For all this, Woolsey concedes that exceptional road-blocs to peace and democracy do exist in the Middle East. "There is something of a difference in the Middle East because of Islam as a rule for governance as well as morality, partly based on Mohammed’s history as a someone who is a governor and a warrior and not solely a religious figure. But Turkey was the seat of the entire caliphate and sultanate for hundreds of years for that part of the world, and it became a democracy. There are Muslim democracies - Bangladesh, Mali. There are Arab Muslim states, such as Bahrain, that permit a great deal of public debate and openness and are liberal politically, even if they are not yet democracies. There’s no reason why we should write off the people of the Mid-East..."

"I think the main problem is that we have been insufficiently supportive of democracy. We have tried to manage relations with autocrats, taking a leaf from the French and British book circa the early 1920s, and for 75 years we’ve just looked out for our oil interests and done a bit of foreign aid and tried to get along with the somewhat milder-mannered autocrats rather than the worse ones. And we’ve ended up with September 11 and a Mid-East, outside Israel and Turkey, that is largely populated by governments that are either vulnerable autocracies or pathological predators. We need a sea change. We need to destroy the pathological predators and tell the autocrats — whether they are Saudi princes or Alawites in Syria, or wherever — that this country is on the march again and we are on the side of things that they most fear, namely, their own people. I think we need to get back to some of the things we’ve done well in the past, which is bringing democracy to parts of the world that haven’t enjoyed it before and I think we have to take off the gloves to do it."

The crucial question remains, however — can America wear the pressures and tensions such a policy change would produce?

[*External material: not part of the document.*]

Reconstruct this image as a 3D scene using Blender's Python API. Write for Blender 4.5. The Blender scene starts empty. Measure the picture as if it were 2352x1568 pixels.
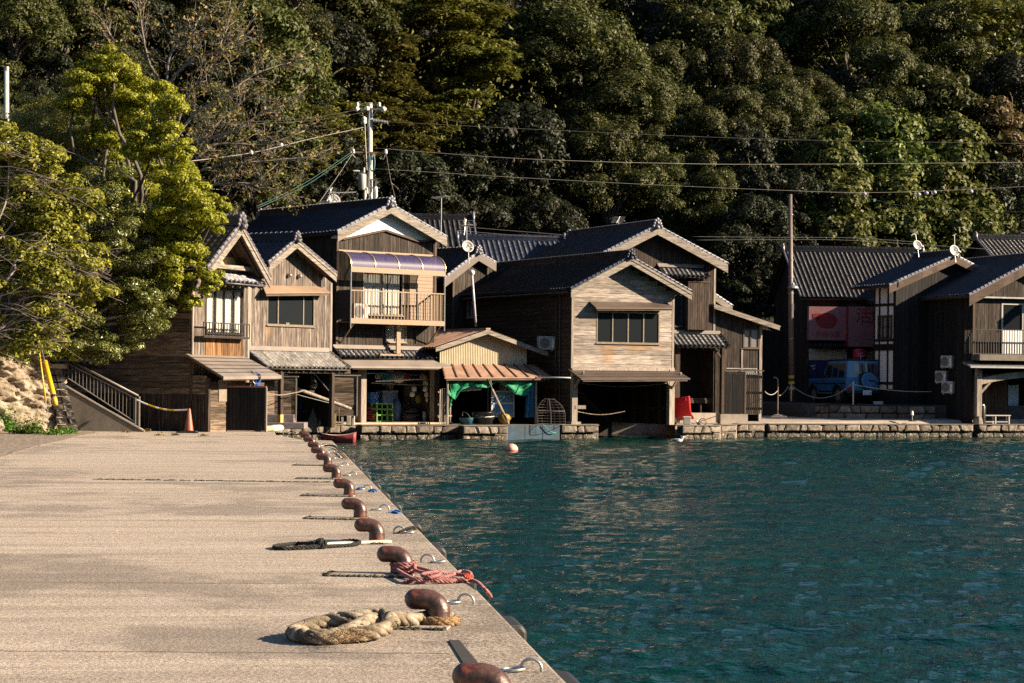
import bpy, math, random
import numpy as np
from mathutils import Vector, Matrix
R = math.radians
sc = bpy.context.scene
# ------------------------------------------------------------------ camera, sky, sun, exposure
ROLL = 0.01
HOR, FPX = 875.8, 4958.0            # eye level and focal length measured on a 2352 x 1568 view of the photo
CAMZ = 2.55
cam = bpy.data.cameras.new("camera"); cam_o = bpy.data.objects.new("camera", cam)
sc.collection.objects.link(cam_o); sc.camera = cam_o
cam.sensor_width = 36.0; cam.lens = FPX/2352*36.0
cam.shift_y = (HOR-784)/2352
cam.clip_start = 0.1; cam.clip_end = 3000
cam_o.location = (0, 0, CAMZ)
cam_o.rotation_euler = (Matrix.Rotation(-ROLL, 4, 'Y') @ Matrix.Rotation(R(90), 4, 'X')).to_euler()
SUN_AZ, SUN_EL = 97.0, 24.0         # degrees clockwise from +Y, degrees above the horizon
w = bpy.data.worlds.new("World"); sc.world = w; w.use_nodes = True
nt = w.node_tree; bg = nt.nodes["Background"]
sky = nt.nodes.new("ShaderNodeTexSky"); sky.sky_type = 'NISHITA'; sky.sun_disc = False
sky.sun_elevation = R(SUN_EL); sky.sun_rotation = R(SUN_AZ); sky.air_density = 1.0; sky.dust_density = 0.2; sky.ozone_density = 2.5
nt.links.new(sky.outputs[0], bg.inputs[0]); bg.inputs[1].default_value = 0.05
sun = bpy.data.lights.new("sun", 'SUN'); sun_o = bpy.data.objects.new("sun", sun); sc.collection.objects.link(sun_o)
sun.energy = 5.0; sun.angle = R(0.5); sun.color = (1.0, 0.81, 0.59)
sd = Vector((math.sin(R(SUN_AZ))*math.cos(R(SUN_EL)), math.cos(R(SUN_AZ))*math.cos(R(SUN_EL)), math.sin(R(SUN_EL))))
sun_o.rotation_euler = sd.to_track_quat('Z', 'Y').to_euler(); sun_o.location = (40, 20, 60)
vs = sc.view_settings; vs.view_transform = 'Standard'; vs.look = 'None'; vs.exposure = 1.5; vs.gamma = 1
sc.render.resolution_x = 1024; sc.render.resolution_y = 683
sc.cycles.max_bounces = 6; sc.cycles.diffuse_bounces = 3; sc.cycles.glossy_bounces = 3
sc.cycles.transparent_max_bounces = 12; sc.cycles.use_denoising = False
sc.cycles.caustics_reflective = False; sc.cycles.caustics_refractive = False
rnd = random.Random(7); npr = np.random.default_rng(7)

# ------------------------------------------------------------------ pixels of the photo -> points of the place
def ray(px, py):
    u, v = (px-1176)/FPX, -(py-HOR)/FPX
    return Vector((u-ROLL*v, 1.0, v+ROLL*u))
def at(px, py, Y):
    return Vector((0, 0, CAMZ)) + ray(px, py)*Y
def on_z(px, py, z):
    r = ray(px, py); return Vector((0, 0, CAMZ)) + r*((z-CAMZ)/r.z)
class Frame:
    """house axes: x along the front (to the right), y into the house, z up; rot degrees about z"""
    def __init__(s, px, Y, a, g):
        s.O = Vector(((px-1176)/FPX*Y, Y, g)); s.a = R(a)
        s.ux = Vector((math.cos(s.a), math.sin(s.a), 0)); s.uy = Vector((-math.sin(s.a), math.cos(s.a), 0))
    def p(s, px, py, d=0.0):
        r = ray(px, py); C0 = Vector((0, 0, CAMZ))
        n = s.uy; t = ((s.O+n*d-C0).dot(n))/r.dot(n)
        q = C0+r*t-s.O
        return q.dot(s.ux), q.z
    def side(s, px, py, x=0.0):
        r = ray(px, py); C0 = Vector((0, 0, CAMZ))
        n = s.ux; t = ((s.O+n*x-C0).dot(n))/r.dot(n)
        q = C0+r*t-s.O
        return q.dot(s.uy), q.z
    def world(s, x, y, z): return s.O+s.ux*x+s.uy*y+Vector((0, 0, z))

# ------------------------------------------------------------------ objects
def link(o, parent=None):
    sc.collection.objects.link(o)
    if parent is not None: o.parent = parent
    return o
def tag(o, label=None, cat=None, group=None, kind=None):
    if label: o['label'] = label
    if cat: o['category'] = cat
    if group: o['group'] = group
    if kind: o['kind'] = kind
    return o
def thing(name, label, cat, loc=(0, 0, 0), rotz=0.0, group=None):
    o = bpy.data.objects.new(name, None); o.empty_display_size = .3
    o.location = loc; o.rotation_euler = (0, 0, rotz)
    link(o); return tag(o, label, cat, group)
def fthing(F, name, label, cat, group=None): return thing(name, label, cat, F.O, F.a, group)
def copy_tree(o, parent=None):
    c = o.copy(); sc.collection.objects.link(c)
    if parent is not None: c.parent = parent
    for ch in list(o.children): copy_tree(ch, c)
    return c
class MB:
    def __init__(s): s.v = []; s.f = []
    def add(s, vs_, fs_):
        n = len(s.v); s.v.extend([tuple(q) for q in vs_]); s.f.extend([tuple(i+n for i in f) for f in fs_])
    def hexa(s, p): s.add(p, [(0, 3, 2, 1), (4, 5, 6, 7), (0, 1, 5, 4), (1, 2, 6, 5), (2, 3, 7, 6), (3, 0, 4, 7)])
    def box(s, x0, x1, y0, y1, z0, z1):
        s.hexa([(x0, y0, z0), (x1, y0, z0), (x1, y1, z0), (x0, y1, z0), (x0, y0, z1), (x1, y0, z1), (x1, y1, z1), (x0, y1, z1)])
    def beam(s, p, q, w, h, up=(0, 0, 1)):
        p, q = Vector(p), Vector(q); d = (q-p).normalized(); u = Vector(up)
        if abs(d.dot(u)) > .98: u = Vector((0, 1, 0))
        a = d.cross(u).normalized(); b = a.cross(d).normalized()
        a = a*(w/2); b = b*(h/2)
        s.hexa([p-a-b, p+a-b, p+a+b, p-a+b, q-a-b, q+a-b, q+a+b, q-a+b])
    def tube(s, pts, r, n=8, caps=True):
        pts = [Vector(q) for q in pts]; m = len(pts)
        rs = r if hasattr(r, '__len__') else [r]*m
        prev = None; rings = []
        for i, q in enumerate(pts):
            d = (pts[min(i+1, m-1)]-pts[max(i-1, 0)])
            d = d.normalized() if d.length > 1e-9 else Vector((0, 0, 1))
            if prev is None:
                a = d.cross(Vector((0, 0, 1)) if abs(d.z) < .9 else Vector((1, 0, 0))).normalized()
            else:
                a = prev-d*prev.dot(d); a = a.normalized() if a.length > 1e-6 else d.orthogonal().normalized()
            prev = a; b = d.cross(a)
            rings.append([q+(a*math.cos(2*math.pi*k/n)+b*math.sin(2*math.pi*k/n))*rs[i] for k in range(n)])
        vv = [x for g in rings for x in g]; ff = []
        for i in range(m-1):
            for k in range(n):
                k2 = (k+1) % n; ff.append((i*n+k, i*n+k2, (i+1)*n+k2, (i+1)*n+k))
        if caps: ff.append(tuple(range(n-1, -1, -1))); ff.append(tuple((m-1)*n+k for k in range(n)))
        s.add(vv, ff)
    def cyl(s, p, q, r, n=12, r2=None): s.tube([p, q], [r, r if r2 is None else r2], n)
    def lathe(s, c, prof, n=16):
        vv = []; ff = []; m = len(prof)
        for (r, z) in prof:
            for k in range(n):
                t = 2*math.pi*k/n; vv.append((c[0]+r*math.cos(t), c[1]+r*math.sin(t), c[2]+z))
        for i in range(m-1):
            for k in range(n):
                k2 = (k+1) % n; ff.append((i*n+k, i*n+k2, (i+1)*n+k2, (i+1)*n+k))
        ff.append(tuple(range(n-1, -1, -1))); ff.append(tuple((m-1)*n+k for k in range(n)))
        s.add(vv, ff)
    def ball(s, c, r, n=10, m=6):
        r = r if hasattr(r, '__len__') else (r, r, r)
        vv = []; ff = []
        for i in range(1, m):
            ph = math.pi*i/m
            for k in range(n):
                t = 2*math.pi*k/n
                vv.append((c[0]+r[0]*math.sin(ph)*math.cos(t), c[1]+r[1]*math.sin(ph)*math.sin(t), c[2]+r[2]*math.cos(ph)))
        vv += [(c[0], c[1], c[2]+r[2]), (c[0], c[1], c[2]-r[2])]; T = (m-1)*n
        for i in range(m-2):
            for k in range(n):
                k2 = (k+1) % n; ff.append((i*n+k, (i+1)*n+k, (i+1)*n+k2, i*n+k2))
        for k in range(n):
            k2 = (k+1) % n; ff.append((T, k, k2)); ff.append((T+1, (m-2)*n+k2, (m-2)*n+k))
        s.add(vv, ff)
    def prism(s, pts, off):
        n = len(pts); off = Vector(off); a = [Vector(q) for q in pts]
        s.add(a+[q+off for q in a], [tuple(range(n-1, -1, -1)), tuple(range(n, 2*n))]+[(i, (i+1) % n, n+(i+1) % n, n+i) for i in range(n)])
    def torus(s, c, Rr, r, ax=(0, 0, 1), n=20, m=8, t0=0, t1=2*math.pi):
        ax = Vector(ax).normalized(); a = ax.orthogonal().normalized(); b = ax.cross(a)
        full = abs(t1-t0-2*math.pi) < 1e-6
        k = n+1
        s.tube([Vector(c)+(a*math.cos(t0+(t1-t0)*i/n)+b*math.sin(t0+(t1-t0)*i/n))*Rr for i in range(k)], r, m, caps=not full)
    def build(s, name, m, parent=None, smooth=False, fix=True):
        me = bpy.data.meshes.new(name); me.from_pydata(s.v, [], s.f)
        if smooth: me.polygons.foreach_set('use_smooth', [True]*len(me.polygons))
        if m: me.materials.append(m)
        me.update()
        return link(bpy.data.objects.new(name, me), parent)
def bevel(o, wd=.01, seg=2):
    b = o.modifiers.new('edge', 'BEVEL'); b.width = wd; b.segments = seg; b.limit_method = 'ANGLE'; return o
def np_mesh(name, V, Q, m, parent=None, smooth=False):
    me = bpy.data.meshes.new(name); V = np.asarray(V, dtype=np.float32); Q = np.asarray(Q, dtype=np.int32); k = Q.shape[1]
    me.vertices.add(len(V)); me.vertices.foreach_set('co', V.ravel())
    me.loops.add(Q.size); me.loops.foreach_set('vertex_index', Q.ravel())
    me.polygons.add(len(Q)); me.polygons.foreach_set('loop_start', np.arange(0, Q.size, k, dtype=np.int32))
    if smooth: me.polygons.foreach_set('use_smooth', np.ones(len(Q), dtype=bool))
    me.update(calc_edges=True); me.validate()
    if m: me.materials.append(m)
    o = bpy.data.objects.new(name, me)
    return link(o, parent)
def text(name, s, m, parent, loc, rot, size, depth=.004, mirror=False, align='CENTER'):
    c = bpy.data.curves.new(name, 'FONT'); c.body = s; c.size = size; c.extrude = depth; c.align_x = align; c.align_y = 'CENTER'
    c.materials.append(m); o = bpy.data.objects.new(name, c); o.location = loc; o.rotation_euler = rot
    if mirror: o.scale = (-1, 1, 1)
    return link(o, parent)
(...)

Woolsey has no doubt it can. "Well, first of all, we’re popular in the streets of the two countries where we’re opposed to the autocracies - Iran and Iraq. It can’t be shown in Iraq, but I think it’s there. In Iran, it’s being shown everyday by the way the students are acting. We need to give the populations of some other Mid-East states reasons to think we’re on their side instead of on the side of those who govern them autocratically. We left a wrong impression because of the decision that was taken in ’91 not to proceed against Saddam. We left the impression that we just came there to protect oil and we didn’t care about the people of Iraq. We need to change that impression by getting behind democracy in at least one major Mid-Eastern state; we can’t do everything at once, but Iraq would be a good place to start. If we democratised Iraq, it would be such a sea-change in the Middle East that the Alawites in Syria and a lot of people would start to get nervous and worried, and I want them to be nervous and worried."